The Trade Desk Inc. (NASDAQ: TTD) shares fell more than 15 percent in late trading after the advertising-technology firm reported mixed first-quarter results and issued a second-quarter revenue forecast that missed analyst estimates.
"We're focused on delivering increasing value to marketers and to help them prioritize objective, transparent and data-driven media buying on the open internet," Chief Executive Officer Jeff Green said in a press release.
The company reported earnings per share of 8 cents, missing the 9 cents analysts tracked by FactSet had expected. Revenue for the first quarter was $689 million, slightly ahead of the consensus estimate of $679 million. While revenue grew 12 percent year-over-year, the rate of expansion decelerated from 14 percent in the fourth quarter and 25 percent in the same period a year ago. For the upcoming second quarter, The Trade Desk said it expects revenue of at least $750 million, falling short of the $771 million consensus forecast.
The disappointing results and outlook amplified investor concerns about the company's competitive position against so-called "walled gardens" like Google, Meta, and Amazon. In a note following the report, Morningstar analyst Mark Giarelli highlighted what he sees as a "data disadvantage" for The Trade Desk because it does not own its own ad inventory, potentially limiting its access to proprietary targeting signals. The stock had already declined approximately 58 percent in the 12 months leading up to the report.
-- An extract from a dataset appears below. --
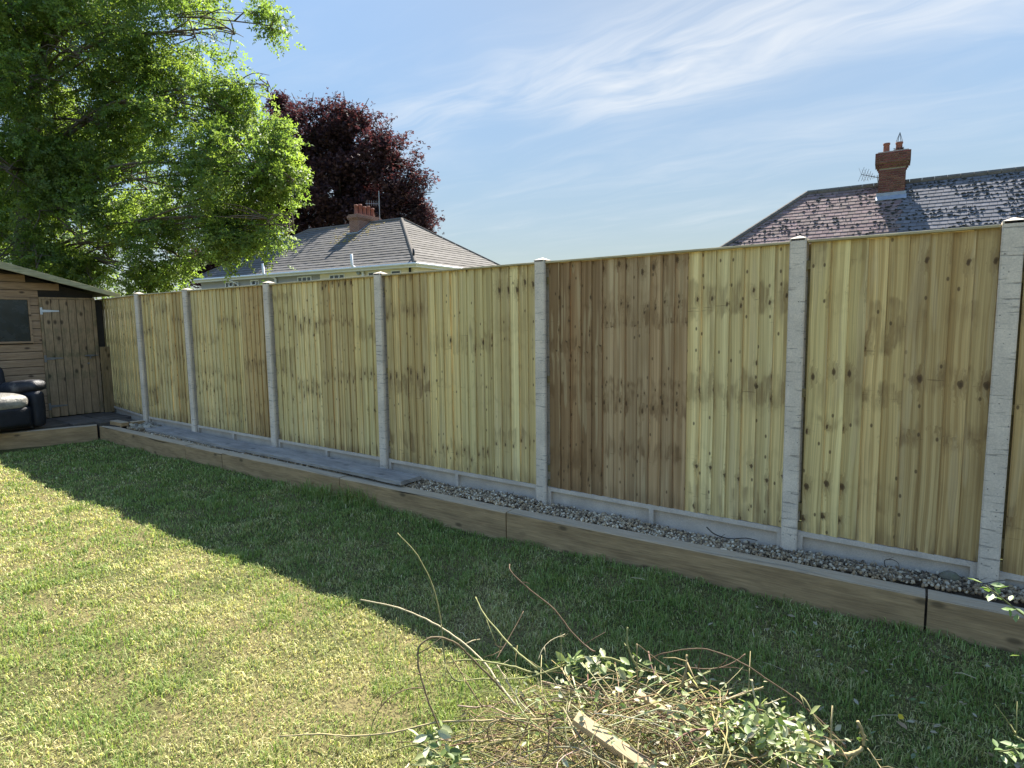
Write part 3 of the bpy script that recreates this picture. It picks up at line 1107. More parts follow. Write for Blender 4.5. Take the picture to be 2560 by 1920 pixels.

The post-earnings plunge marks the fourth consecutive negative stock reaction to a quarterly report, a pattern that has seen shares fall between 5 and 39 percent. The sustained decline puts the stock at its lowest since May of last year, testing long-term support levels. Investors will be closely watching for any signs of stabilization or further growth deceleration when the company next reports in August.